1761-11-17, de François Joachim de Pierres, cardinal de Bernis à Voltaire [François Marie Arouet].

J'attends avec la plus grande impatience, mon cher confrère, cette tragédie faite en six jours et que vous trouvés si digne du sacré collège.
Je répondrois du succès de cet ouvrage précisément parce qu'il a esté achevé en même temps que projetté; cela prouve que le sujet est heureux et bien choisi; cet avantage supplée souvent à tout et n'est suppléé par rien; d'ailleurs on sait qu'il vous faut moins de temps qu'à un autre pour bien faire. J'ay lu avec grand plaisir votre épitre sur l'agriculture, ce n'est pas qu'il y soit fort question d'agriculture; mais dans ces sortes d'ouvrages il est bon d'imiter Montagne qui laisse aller son imagination sans se soucier du titre que porte le chapitre qu'il traite; malgré les beaux éxemples que vous me cités je n'irai point au temple d'Epidaure; je le regreterai moins que Les Délices, car j'ay plus besoin de la conversation d'un homme d'esprit que des conseils du meilleur médecin de L'Europe. Vos ducs, princes et femmes dévotes ont encore moins de ménagements à garder qu'un ancien ministre. Le duc de Villars s'est embarqué sur le Rhosne et n'a point passé à Montelimar.
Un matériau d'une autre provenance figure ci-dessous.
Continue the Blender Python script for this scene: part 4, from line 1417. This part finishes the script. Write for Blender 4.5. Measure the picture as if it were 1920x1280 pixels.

J'admire votre fécondité et la jeunesse de votre esprit; cela prouve (outre le grand talent) une bonne santé; lorsque le corps souffre l'esprit est bien malade. Conservés longtemps votre gayeté, votre santé en sera plus ferme, vos ouvrages en seront plus piquants et plus aimables. Il est inutile que je vous assure que je ne prendrai, ni ne laisserai prendre de copie de votre tragédie. Adieu, mon cher confrère, je vous aime presque autant que je vous admire.